I know that all to be complete lies. I read in a PUBLISHED book that "polyfill" was shortened from "polymorphic backfill". I don't believe that the author could possibly have just made this up from unverified sources so you are clearly lying. Here is the evidence : 

http://books.google.co.uk/books?id=kc4iT8lfEQYC&pg=PT438&lpg=PT438&dq=polyfill+polymorphic&source=bl&ots=x17X2vsgwK&sig=wOdxBTuOrGeI_X_v5GVbGzch9IU&hl=en&sa=X&ei=PFsaUMH1POSx0QWxuYCoAQ&ved=0CGAQ6AEwAA#v=onepage&q=polyfill%20polymorphic&f=false

Please do your research next time before posting these outlandish claims. 






;-) 
 
Tell us about how you invented "tea-bagging", too, Uncle Remy!
 
YAY! I'm actually very curious as to where the author heard that polyfill meant polymorphic backfill.
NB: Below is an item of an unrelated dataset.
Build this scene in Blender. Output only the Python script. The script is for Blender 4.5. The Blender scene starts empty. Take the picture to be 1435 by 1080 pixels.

Such a ridiculous piece of broken reverse engineering. Did he just guess? Did he make it up?
 
+Seb Lee-Delisle I'm not terribly sure. I did very nearly meet him at a conference earlier this year, but timings was off so didn't have a chance to ask.
 
Remember those scripts that fixed IE6's issues with transparent PNGs? I always thought that the term polyfill comes from how these scripts create lots of DIVs and fill them with images.